Creating a 5-Year CD Ladder
There are two primary reasons people shy away from a 5-year CD term.
- What happens if interest rates go higher?
- What happens if you need money in an emergency?
Five years is a long time to tuck your money away at a 2.35% APY and a lot can happen in that time. For example, just in the last few years I’ve bought a house, got married, had two children etc. Each of those times, I had liquid assets to assist in paying for all of it. Had I put a lot of money away in a 5-year CD, I’m not sure I could have navigated those expenses.
The best way to mitigate these downsides is to create a CD ladder. The concept is quite simple actually; to sacrifice a small amount of interest, you can keep your funds much more liquid. For example, let’s assume you have $25,000 to invest in a 5-year CD at a 2.35% interest rate (this is just an example rate).
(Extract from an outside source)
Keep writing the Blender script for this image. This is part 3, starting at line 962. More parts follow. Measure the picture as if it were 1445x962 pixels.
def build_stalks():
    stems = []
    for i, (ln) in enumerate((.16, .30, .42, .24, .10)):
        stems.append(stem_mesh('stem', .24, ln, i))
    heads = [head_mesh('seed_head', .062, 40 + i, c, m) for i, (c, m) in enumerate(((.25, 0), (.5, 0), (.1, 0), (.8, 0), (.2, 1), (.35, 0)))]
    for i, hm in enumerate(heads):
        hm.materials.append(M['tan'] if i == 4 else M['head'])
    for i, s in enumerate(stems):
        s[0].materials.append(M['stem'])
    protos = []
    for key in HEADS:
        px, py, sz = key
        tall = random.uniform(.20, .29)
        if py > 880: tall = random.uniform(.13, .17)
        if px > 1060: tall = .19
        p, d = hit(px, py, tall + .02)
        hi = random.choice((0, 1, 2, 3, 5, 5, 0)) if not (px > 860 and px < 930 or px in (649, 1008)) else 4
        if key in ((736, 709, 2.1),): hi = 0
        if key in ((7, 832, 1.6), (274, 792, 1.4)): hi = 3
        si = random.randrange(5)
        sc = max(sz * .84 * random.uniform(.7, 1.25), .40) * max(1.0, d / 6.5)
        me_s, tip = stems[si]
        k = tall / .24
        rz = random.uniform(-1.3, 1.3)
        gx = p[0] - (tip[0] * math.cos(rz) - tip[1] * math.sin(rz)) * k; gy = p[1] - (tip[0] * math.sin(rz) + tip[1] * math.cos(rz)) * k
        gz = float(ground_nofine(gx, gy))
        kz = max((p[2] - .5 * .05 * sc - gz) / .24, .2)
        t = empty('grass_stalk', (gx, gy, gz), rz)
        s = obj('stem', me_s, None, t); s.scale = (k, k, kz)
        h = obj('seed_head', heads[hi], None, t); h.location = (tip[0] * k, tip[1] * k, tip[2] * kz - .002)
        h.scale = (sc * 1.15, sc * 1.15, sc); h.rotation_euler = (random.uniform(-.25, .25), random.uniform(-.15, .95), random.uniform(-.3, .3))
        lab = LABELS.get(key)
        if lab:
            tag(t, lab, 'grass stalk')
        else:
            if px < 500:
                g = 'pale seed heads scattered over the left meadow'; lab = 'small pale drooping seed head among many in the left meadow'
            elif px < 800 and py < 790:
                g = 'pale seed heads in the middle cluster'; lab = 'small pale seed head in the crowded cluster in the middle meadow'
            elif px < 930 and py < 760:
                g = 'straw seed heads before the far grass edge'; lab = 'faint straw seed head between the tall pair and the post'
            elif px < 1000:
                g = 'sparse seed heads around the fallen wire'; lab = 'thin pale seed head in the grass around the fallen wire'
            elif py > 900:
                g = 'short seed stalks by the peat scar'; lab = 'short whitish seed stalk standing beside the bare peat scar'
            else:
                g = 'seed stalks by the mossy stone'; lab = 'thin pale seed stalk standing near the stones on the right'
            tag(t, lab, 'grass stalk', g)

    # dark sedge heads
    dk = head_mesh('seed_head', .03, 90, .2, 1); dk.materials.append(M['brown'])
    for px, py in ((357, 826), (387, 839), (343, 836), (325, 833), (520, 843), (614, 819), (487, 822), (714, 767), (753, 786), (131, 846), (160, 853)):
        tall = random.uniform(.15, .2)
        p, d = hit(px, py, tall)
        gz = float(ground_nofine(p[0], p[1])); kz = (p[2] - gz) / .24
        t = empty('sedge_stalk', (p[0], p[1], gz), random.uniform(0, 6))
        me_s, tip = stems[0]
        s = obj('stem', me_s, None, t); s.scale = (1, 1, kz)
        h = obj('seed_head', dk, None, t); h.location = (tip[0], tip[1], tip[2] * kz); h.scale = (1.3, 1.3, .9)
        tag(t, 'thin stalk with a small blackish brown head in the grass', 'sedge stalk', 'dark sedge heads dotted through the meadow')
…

Instead of plugging all $25,000 in at once, you decide to invest in five separate 5-year CD’s.
- Year one–$5,000 CD at 2.35% APY
- Year two–$5,000 CD at 2.45% APY
- Year three–$5,000 CD at 2.30% APY
- Year four–$5,000 CD at 2.20% APY
- Year five–$5,000 CD at 2.50% APY
It’s rare for a CD rate to stay static for five years, so I’ve created a little bit of fluctuation.
Losing Interest in a 5-Year CD
During the five years you’re investing in long-term CDs, you still maintain liquidity if you need it. What happens if your roof starts leaking in 24 months? Well, in the above scenario, you still have $15,000 available because you’ve only opened two 5-year CD’s at $5,000 a piece. After five years and your first CD matures, you’ll have ~$5,615 back in your hands. You can choose to once again open another 5-year CD, or simply keep the funds available.
However, creating a CD ladder means you’re sacrificing interest. Had you put the whole $25,000 into a 5-year CD term, the end result would be a mature CD and a balance of $$28,079. By laddering, after five years, you’ll only have generated ~$1,800 in interest and to earn the remaining ~$1,200, you’ll have to wait for your other four 5-year CD’s to mature. Keep in mind of that while you’re waiting to open a CD for your ladder, you can park your money in a high-yield savings account. So while you won’t be earning the same interest you can on a 5-year CD, you will still be earning up to 1.40% APY.